MICA Faculty Member Leads Discovery of First Gamma-Ray Binary Outside the Milky Way

An international team of researchers led by Dr. Robin Corbet, part-time faculty member in MICA's Humanistic Studies Department and astrophysicist at NASA's Goddard Space Flight Center in Greenbelt, Maryland, has discovered the first gamma-ray binary in a galaxy other than our own using data from NASA's Fermi Gamma-ray Space Telescope and other facilities. The team's findings, "A Luminous Gamma-ray Binary In the Large Magellanic Cloud," will be published in the Astrophysical Journal.

Prior to this, only five binary star systems (pairs of stars orbiting each other) that emit high-energy gamma rays had been detected, and those were found within our galaxy. The sixth — and most luminous — such system is unique because it is located outside of the Milky Way. Located in the Large Magellanic Cloud, our next-door neighbor at 163,000 light years away, the dual-star system, dubbed LMC P3, contains a massive star and a crushed stellar core that interact to produce a cyclic flood of gamma rays, the highest-energy form of light. This type of light can be seen here.

These rare systems contain either a neutron star or a black hole and radiate most of their energy in the form of gamma rays. Hundreds of these binary systems have been found that emit X-rays, but only a handful emit even higher-energy gamma rays.

"Fermi has detected only five of these systems in our own galaxy, so finding one so luminous and distant is quite exciting," said Corbet, who is also senior research scientist at University of Maryland Baltimore County's Center for Space Sciences and Technology.
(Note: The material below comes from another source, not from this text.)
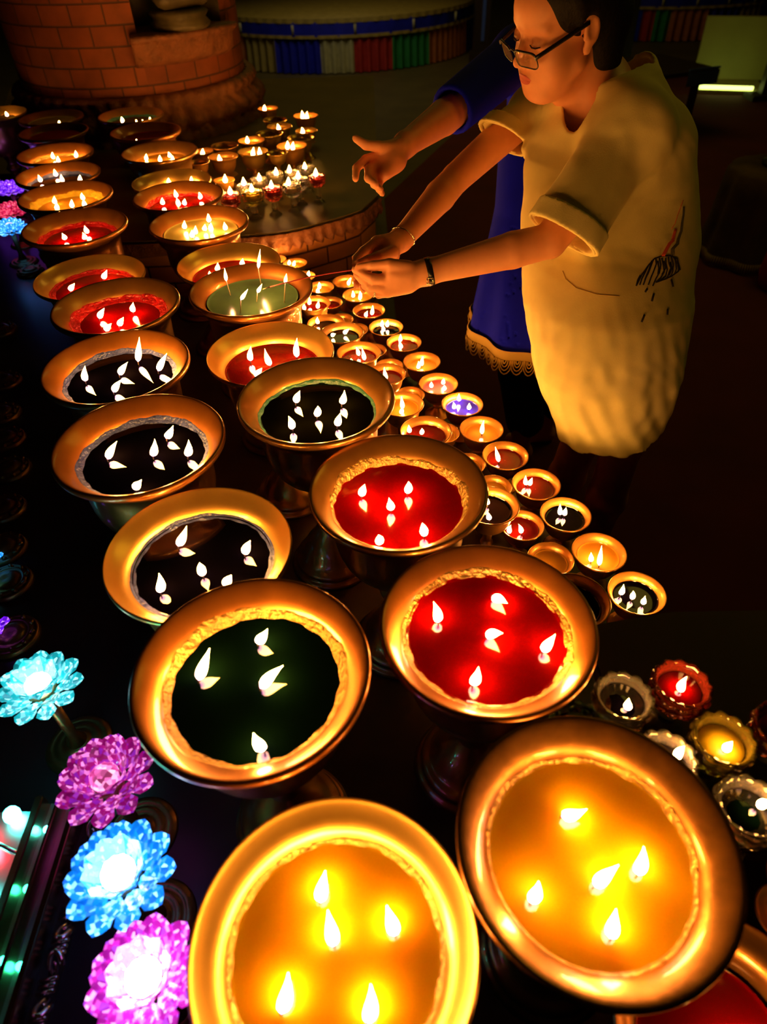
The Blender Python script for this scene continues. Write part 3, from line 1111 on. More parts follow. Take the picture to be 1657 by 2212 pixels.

In addition to teaching in MICA's Humanistic Studies Department, Corbet is a co-instructor in MICA's Advanced 2D Animation course along with Animation Department Chair Laurence Arcadias. Students in Advanced 2D Animation collaborate with NASA scientists at Goddard Space Flight Center, exploring a range of research material gathered from the Fermi satellite. Students work in groups to learn about subjects such as binary stars, Fermi bubbles, and dark matter, and go on to develop animations that visually illustrate the cosmic phenomena.